Mauritania’s International Reserves Decline as Economy Faces Challenges
Mauritania’s International Reserves Plunge to $1.6 Billion
Nouakchott, Mauritania - The Islamic Republic of Mauritania has witnessed a significant decline in its international reserves, falling to $1.6 billion by the end of 2022, according to the International Monetary Fund (IMF). This represents a drop of over 30% from the $2.3 billion recorded at the end of 2021.
Bilateral Exchange Rate Fluctuations
The bilateral exchange rate of the Ouguiya against the US dollar has also seen fluctuations throughout the year, depreciating by 3.4% in July before stabilizing again in August and October.
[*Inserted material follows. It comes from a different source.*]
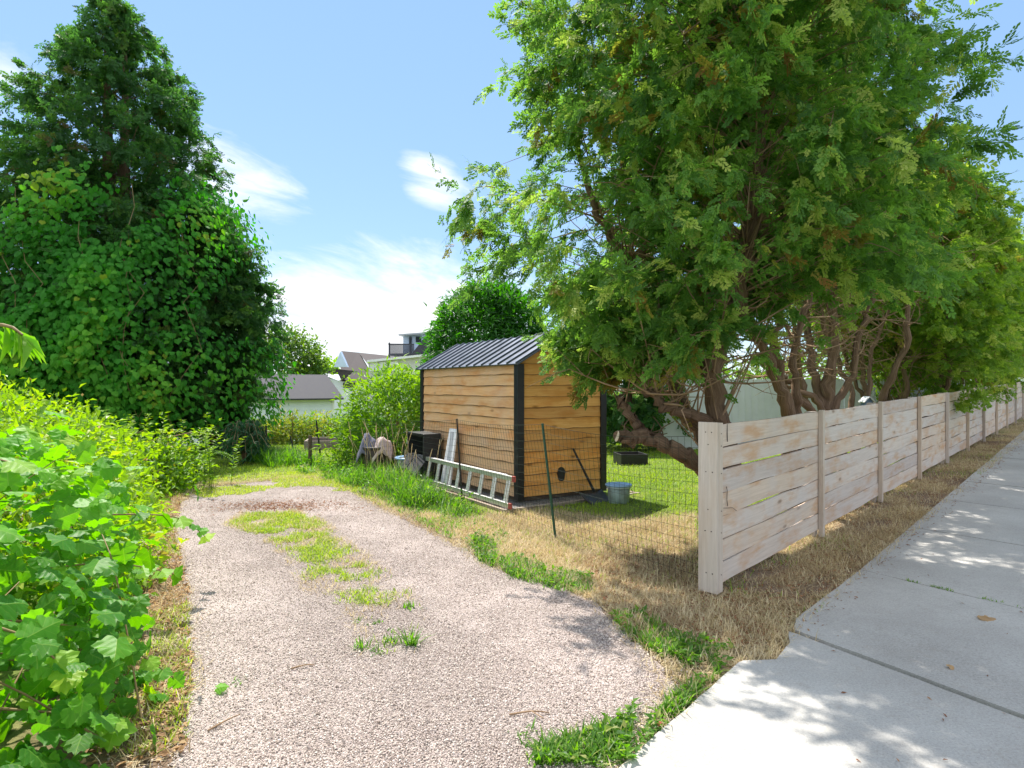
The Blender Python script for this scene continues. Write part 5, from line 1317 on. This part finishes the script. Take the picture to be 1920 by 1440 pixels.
mb = MB()
x, y = sample(STR, 70000, r, lambda x, y: np.clip(1.2 - .05 * y, .2, 1) * offpave(x, y) * np.clip((fnoise(x, y, 2.6, 33) - .30) * 4, .12, 1))
x2, y2 = sample(DRYP, 60000, r, lambda x, y: np.clip(1.3 - .09 * y, .2, 1) * offpave(x, y) * (.3 + .7 * fnoise(x, y, 2.5, 2)))
x = np.concatenate([x, x2]); y = np.concatenate([y, y2]); 
x3, y3 = sample(px2([(415, 985), (450, 962), (560, 958), (610, 975), (650, 1010), (720, 1065), (775, 1110), (800, 1150), (780, 1235), (670, 1235), (640, 1140), (565, 1110), (540, 1060), (500, 1020)]), 5000, r, lambda x, y: np.clip((fnoise(x, y, 5, 8) - .35) * 3, 0, 1) * np.clip(.1 + .2 * (y - 3.2), .05, 1))
x = np.concatenate([x, x3]); y = np.concatenate([y, y3])
BAND = np.array([(-1.9, 2.0), (2.0, 2.0), (2.0, 5.0), (-.4, 7.3), (-3.8, 10.6), (-5.6, 9.4)])
x2, y2 = sample(BAND, 15000, r, lambda x, y: np.clip(1 - np.abs(pdist(x, y, GRAVEL) + .10) / .20, 0, 1) * (pdist(x, y, APRON) < .02) * np.clip(fnoise(x, y, 3, 19) * 1.8 - .35, 0, 1))
x = np.concatenate([x, x2]); y = np.concatenate([y, y2]); n = len(x)
blades(mb, x, y, r.uniform(.03, .095, n), r.uniform(.002, .0055, n), np.clip(r.beta(2, 2, n) * .95 - .25 * (fnoise(x, y, 3, 3) > .62) + .3 * (r.rand(n) < .05), 0, 1), r, 1.6)
tag(mb.build('dry_grass', M['straw']), 'dry straw-coloured grass along the wooden fence and corner', 'dry grass', kind='stuff')

mb = MB()   # weeds in the centre of the drive
WEED = px2([(415, 985), (450, 962), (560, 958), (610, 975), (650, 1010), (720, 1065), (775, 1110), (800, 1150), (780, 1235), (670, 1235), (640, 1140), (565, 1110), (540, 1060), (500, 1020)])
def dw(x, y): return np.clip((fnoise(x, y, 6, 8) - np.interp(y, [3.2, 4.2, 5.5, 7], [.58, .48, .33, .25])) * 3.2, 0, 1) * np.clip(.2 + .14 * (y - 3), .15, 1) * smooth((pdist(x, y, WEED) + .0) / .22)
x, y = sample(WEED, 12000, r, dw); n = len(x)
blades(mb, x, y, r.uniform(.02, .055, n), r.uniform(.004, .009, n), np.clip(.50 + r.normal(size=n) * .25 + .05 * (y - 5), 0, 1), r, 1.0, zoff=.004)
far = px2([(360, 925), (400, 900), (470, 893), (560, 885), (640, 893), (700, 930), (640, 925), (560, 912), (470, 925), (400, 945)])
x, y = sample(far, 9000, r, lambda x, y: fnoise(x, y, 2.2, 12) > .42); n = len(x)
blades(mb, x, y, r.uniform(.02, .05, n), r.uniform(.006, .011, n), np.clip(.72 + r.normal(size=n) * .15, 0, 1), r, 1.0, zoff=.004)
LFT = px2([(345, 900), (330, 1000), (352, 1100), (360, 1250), (350, 1440), (120, 1440), (150, 1180), (230, 1000), (300, 930)])
x, y = sample(LFT, 5200, r, lambda x, y: (fnoise(x, y, 3.0, 5) > .50)); n = len(x)
blades(mb, x, y, r.uniform(.02, .07, n), r.uniform(.004, .008, n), np.clip(.6 + r.normal(size=n) * .22, 0, 1), r, 1.0, zoff=.004)
tag(mb.build('driveway_weeds', M['grass']), 'thin yellow-green weeds in the middle and edges of the gravel drive', 'weeds', kind='stuff')

mb = MB()   # green verge weeds: spreading leaflets
EDGE = [(px2([(1175, 1440), (1235, 1335), (1290, 1285), (1340, 1268), (1330, 1240), (1375, 1240), (1230, 1380), (1180, 1440), (1000, 1440), (1010, 1400), (1120, 1375), (1190, 1330)]), 1500, .08), (px2([(1145, 1160), (1200, 1150), (1260, 1190), (1370, 1215), (1385, 1240), (1300, 1255), (1240, 1230), (1180, 1195)]), 1700, .075), (px2([(930, 1060), (960, 1045), (1040, 1070), (1115, 1085), (1110, 1115), (1040, 1108), (960, 1085)]), 1500, .085), (px2([(700, 930), (790, 930), (880, 960), (960, 1010), (920, 1055), (850, 1015), (760, 968)]), 1800, .085), (px2([(880, 1010), (905, 1000), (935, 1035), (925, 1065), (895, 1050)]), 700, .09)]
for pl, cnt, h in EDGE:
    x, y = sample(pl, int(cnt * .8), r, lambda x, y: np.clip((fnoise(x, y, 5.0, 9) - .38) * 5, 0, 1) * (pdist(x, y, APRON) < .04)); n = len(x)
    blades(mb, x, y, r.uniform(.4, 1.2, n) * h, r.uniform(.006, .012, n), np.clip(.60 + r.normal(size=n) * .2, 0, 1), r, .9)
    x, y = sample(pl, 420, r, lambda x, y: np.clip((fnoise(x, y, 5.0, 14) - .35) * 5, 0, 1) * (pdist(x, y, APRON) < .03)); n = len(x)
    P = np.stack([x, y, gh(x, y) + r.uniform(.01, h * .6, n)], 1)
    scatter(mb, LEAF[0], LEAF[1], P, frames(r.normal(size=P.shape) * [1, 1, .3] + [0, 0, .25], np.array([0, 0, 1.]) + r.normal(size=P.shape) * .4), r.uniform(.02, .05, n), np.clip(.55 + r.normal(size=n) * .2, 0, 1))
# seedlings on the gravel
for (px, py, k, h) in ((768, 1140, 26, .05), (705, 1170, 14, .035), (770, 1210, 40, .11), (680, 1215, 22, .07), (735, 1205, 26, .06), (668, 1165, 12, .03), (740, 1185, 12, .03), (705, 1225, 16, .06), (450, 1280, 8, .03), (1190, 1360, 10, .03), (990, 1400, 14, .05), (1075, 1395, 30, .07), (1015, 1430, 26, .06), (1000, 1375, 10, .05), (975, 1380, 6, .02)):
    c = G(px, py); x = c[0] + r.normal(size=k) * .025; y = c[1] + r.normal(size=k) * .025
    blades(mb, x, y, r.uniform(.5, 1.2, k) * h, r.uniform(.006, .011, k), np.clip(.5 + r.normal(size=k) * .2, 0, 1), r, .7, zoff=.004)
tag(mb.build('verge_weeds', M['green']), 'bright green weeds along the drive and apron edges', 'weeds', kind='stuff')

mb = MB()   # tall grass along the wire fence
TALL = np.array([(-.35, 6.75), (-.75, 6.65), (-1.6, 7.5), (-2.4, 8.9), (-3.6, 10.3), (-4.2, 11.4), (-3.5, 11.4), (-2.6, 10.6), (-1.55, 9.3), (-.95, 8.1), (-.45, 7.2)])
x, y = sample(TALL, 5200, r, lambda x, y: np.clip((fnoise(x, y, 2.6, 21) - .42) * 6, 0, 1)); n = len(x)
hm = np.where(y > 9.6, .22, .36) * np.clip(.55 + fnoise(x, y, 1.5, 31) * .9, .4, 1.3)
hm = hm * np.clip(.25 + pdist(x, y, TALL) * 3.5, .25, 1) * np.where(x > -.62, .75, 1)
blades(mb, x, y, r.uniform(.55, 1.15, n) * hm, r.uniform(.005, .010, n), np.clip(.16 + .5 * (fnoise(x, y, 2.3, 41) - .3) + r.normal(size=n) * .2 + .6 * (r.rand(n) < .2), 0, 1), r, .75)
P = np.stack([x, y, gh(x, y) + r.uniform(.02, .22, n)], 1)[::3]; k = len(P)
scatter(mb, LEAF[0], LEAF[1], P, frames(r.normal(size=P.shape), np.array([0, 0, 1.]) + r.normal(size=P.shape) * .5), r.uniform(.03, .07, k), np.clip(.45 + r.normal(size=k) * .25, 0, 1))
x, y = sample(np.array([(-4.3, 10.9), (-5.4, 12.1), (-4.8, 12.7), (-3.6, 11.5)]), 1500, r); n = len(x)
blades(mb, x, y, r.uniform(.15, .45, n), r.uniform(.008, .014, n), np.clip(.35 + r.normal(size=n) * .25, 0, 1), r, .5)
tag(mb.build('tall_grass', M['green']), 'tall unmown grass along the wire fence and ladder', 'tall grass', kind='stuff')
mb = MB()
for q in range(38):
    f = r.rand(); p = np.array([-1.35, 8.6]) * (1 - f) + np.array([-2.3, 10.0]) * f + r.normal(size=2) * .16; h = r.uniform(.45, .95); ln = r.normal(size=2) * .12
    pc = curve([(p[0], p[1], 0), (p[0] + ln[0] * .4, p[1] + ln[1] * .4, h * .6), (p[0] + ln[0], p[1] + ln[1], h)], 8)
    mb.tube(pc, [.002] * 5 + [.004, .005, .002], 4, rnd=r.uniform(.5, 1), cap=False)
tag(mb.build('seed_stalks', M['straw']), 'straw-coloured grass seed stalks standing before the shed corner', 'seed stalks', kind='stuff')

mb = MB()   # leaf litter on the left edge + brown needles
x, y = sample(LFT, 5000, r, lambda x, y: fnoise(x, y, 2.0, 15) > .35); n = len(x)
P = np.stack([x, y, gh(x, y) + r.uniform(.004, .02, n)], 1)
scatter(mb, LEAF[0], LEAF[1], P, frames(r.normal(size=P.shape) * [1, 1, .25], np.array([0, 0, 1.]) + r.normal(size=P.shape) * .3), r.uniform(.018, .05, n), r.rand(n))
tag(mb.build('leaf_litter', M['litter']), 'dry brown leaf litter along the left gravel edge', 'leaf litter', kind='stuff')
mb = MB()
c = G(530, 950); x = c[0] + r.normal(size=1500) * .45; y = c[1] + r.normal(size=1500) * .2; n = len(x)
P = np.stack([x, y, gh(x, y) + r.uniform(.005, .02, n)], 1)
scatter(mb, LEAFN[0], LEAFN[1], P, frames(r.normal(size=P.shape) * [1, 1, .2], np.array([0, 0, 1.]) + r.normal(size=P.shape) * .3), r.uniform(.02, .05, n), r.rand(n))
t_, n_ = r.uniform(-.4, 14, 9000), r.uniform(-.6, .3, 9000)
P = np.array([FC[0] + FU[0] * t_ + FN[0] * n_, FC[1] + FU[1] * t_ + FN[1] * n_]).T; P = np.concatenate([P, np.stack([r.uniform(.6, 1.5, 4000), r.uniform(3.4, 5.2, 4000)], 1)])
P = P[offpave(P[:, 0], P[:, 1])]; n = len(P); P = np.column_stack([P, gh(P[:, 0], P[:, 1]) + r.uniform(.004, .03, n)])
t_, n_ = r.uniform(-.2, 14, 500), -.60 - np.abs(r.normal(size=500)) * .06
Pe = np.array([FC[0] + FU[0] * t_ + FN[0] * n_, FC[1] + FU[1] * t_ + FN[1] * n_]).T
Pe = np.concatenate([Pe, np.stack([r.uniform(.9, 3.5, 70), r.uniform(2.3, 5.5, 70)], 1)]); t_, n_ = ts(Pe[:, 0], Pe[:, 1]); Pe = Pe[(pdist(Pe[:, 0], Pe[:, 1], APRON) > .02) | ((n_ > .62) & (t_ > -.2))]
P = np.concatenate([P, np.column_stack([Pe, gh(Pe[:, 0], Pe[:, 1]) + .028])]); n = len(P)
scatter(mb, LEAFN[0], LEAFN[1], P, frames(r.normal(size=P.shape) * [1, 1, .2], np.array([0, 0, 1.]) + r.normal(size=P.shape) * .3), r.uniform(.015, .04, n), r.rand(n))
tag(mb.build('fallen_needles', M['needle']), 'brown fallen cedar needles under the fence and on the gravel', 'needles', kind='stuff')

# loose stones
oct_v = np.array([(1, 0, 0), (0, 1, 0), (-1, 0, 0), (0, -1, 0), (0, 0, .7), (0, 0, -.7)]); oct_f = np.array([(0, 1, 4), (1, 2, 4), (2, 3, 4), (3, 0, 4), (1, 0, 5), (2, 1, 5), (3, 2, 5), (0, 3, 5)])
m, nt, b = nodes('loose_stone'); c = ramp(nt, attr(nt, 'rnd'), [(0, (.19, .145, .12)), (.35, (.41, .335, .29)), (.7, (.56, .475, .42)), (1, (.76, .68, .61))]); nt.links.new(c, b.inputs['Base Color']); b.inputs['Roughness'].default_value = .85; M['stone'] = m
mb = MB()
x, y = sample(GRAVEL, 60000, r, lambda x, y: np.clip(9 / (y * y), .0, 1)); n = len(x)
P = np.stack([x, y, .004 + r.uniform(-.001, .004, n)], 1)
x2, y2 = sample(BAND, 9000, r, lambda x, y: np.clip(1 - np.abs(pdist(x, y, GRAVEL) + .06) / .20, 0, 1) * (pdist(x, y, APRON) < -.01))
P = np.concatenate([P, np.stack([x2, y2, gh(x2, y2) + .006], 1)]); n = len(P)
R_ = frames(r.normal(size=P.shape), r.normal(size=P.shape)); sc = r.uniform(.0025, .0065, n) * (1 + (r.rand(n) < .02) * .7)
scatter(mb, oct_v, oct_f, P, R_, sc, r.beta(2.2, 1.8, n))
tag(mb.build('gravel_stones', M['stone']), 'loose pinkish gravel stones scattered over the driveway', 'gravel', kind='stuff')

# sticks and a few fallen leaves
for k, (p0, p1, lab) in enumerate((((390, 1375), (450, 1345), 'thin dry stick on the gravel at the lower left'), ((545, 1258), (590, 1252), 'short dark stick on the gravel left of the seedlings'), ((955, 1345), (1030, 1342), 'forked dry stick near the gravel front right'), ((560, 858 + 20), (582, 872), 'pale fallen branch at the foot of the old wooden fence post'))):
    a, e = np.append(G(*p0), .012), np.append(G(*p1), .014); mb = MB(); mid = (a + e) / 2 + [.01, .01, .006]
    rr_ = .0045 if k < 3 else .02
    mb.tube(curve([a, mid, e], 7), np.linspace(rr_, rr_ * .5, 7), 5)
    if k == 2: mb.tube([mid, mid + [.05, -.07, .006]], [.003, .002], 4)
    tag(mb.build('fallen_stick', M['twig'], origin=a), lab, 'stick', 'sticks lying on the driveway')
for k, (px, py, s_, mt, lab) in enumerate(((1232, 1357, .022, 'redcap', 'small red fallen leaf at the apron edge'), (1850, 1167, .10, 'litter', 'tan fallen leaf on the sunlit sidewalk slab'), (1780, 1252, .03, 'litter', 'tiny brown leaf scrap on the shaded sidewalk'), (408, 1302, .05, 'grape', 'yellow-green grape leaf lying on the gravel'))):
    c = np.append(G(px, py, .03 if px > 1200 else 0), .034 if px > 1200 else .03); mb = MB()
    scatter(mb, GRAPE[0], GRAPE[1], c[None], frames(np.array([[1., .3, .05]]), np.array([[.1, -.4, 1.]])), np.array([s_]), np.array([.7]))
    tag(mb.build('fallen_leaf', M[mt], origin=c), lab, 'leaf', 'fallen leaves on the paving')
# moss weeds in the sidewalk joint
mb = MB(); 
a = t0 + U3 * starts[1]
k = 500; f = np.clip(np.abs(r.normal(size=k)) * .4 + .3, 0, 2); x = a[0] + jd[0] * f + r.normal(size=k) * .008; y = a[1] + jd[1] * f + r.normal(size=k) * .008
keep = fnoise(x * 3, y * 3, 2, 3) > .5; x, y = x[keep], y[keep]; k = len(x)
blades(mb, x, y, r.uniform(.012, .035, k), r.uniform(.004, .008, k), r.uniform(.4, 1, k), r, .9, zoff=.012)
tag(mb.build('joint_moss', M['green']), 'green moss tufts growing in the sidewalk joint', 'moss', kind='stuff')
External Position Remains Broadly in Line with Fundamentals
Despite these challenges, Mauritania’s external position remains broadly in line with fundamentals and desirable policies, according to the IMF. The Nominal Effective Exchange Rate (NEER) and Real Effective Exchange Rate (REER) have appreciated by 8.0% and 11.9%, respectively, mainly due to the appreciation of the nominal exchange rate relative to the euro and widening inflation differentials with trading partners.
Fiscal Policy Response
The Mauritanian government has responded to rising energy and food import prices by adopting an expansionary fiscal policy. A revised budget law was passed in July, projecting a fiscal deficit of 4.4% of GDP and a non-extractive primary deficit of 8.7% of GDP.
- Increased expenditures for:
- Subsidies on refined petroleum products
- Social spending to mitigate the impact of surging food prices
- Public investment and security
- Revenue boosted by record dividend from state-owned mining company SNIM
Credit Growth Accelerates, Broad Money Growth Slows
Credit growth has accelerated in 2022, reaching 19.7% in September from 8.4% at the end of 2021. However, broad money growth slowed to 4.7% in September due to a reduction in international reserves and the start of mobile banking activity.
Banking System Remains Well-Capitalized
The banking system remains well-capitalized, but the overall capital adequacy ratio has declined from 18.1% at the end of 2021 to 17.7% in September due to increasing foreign exchange risks.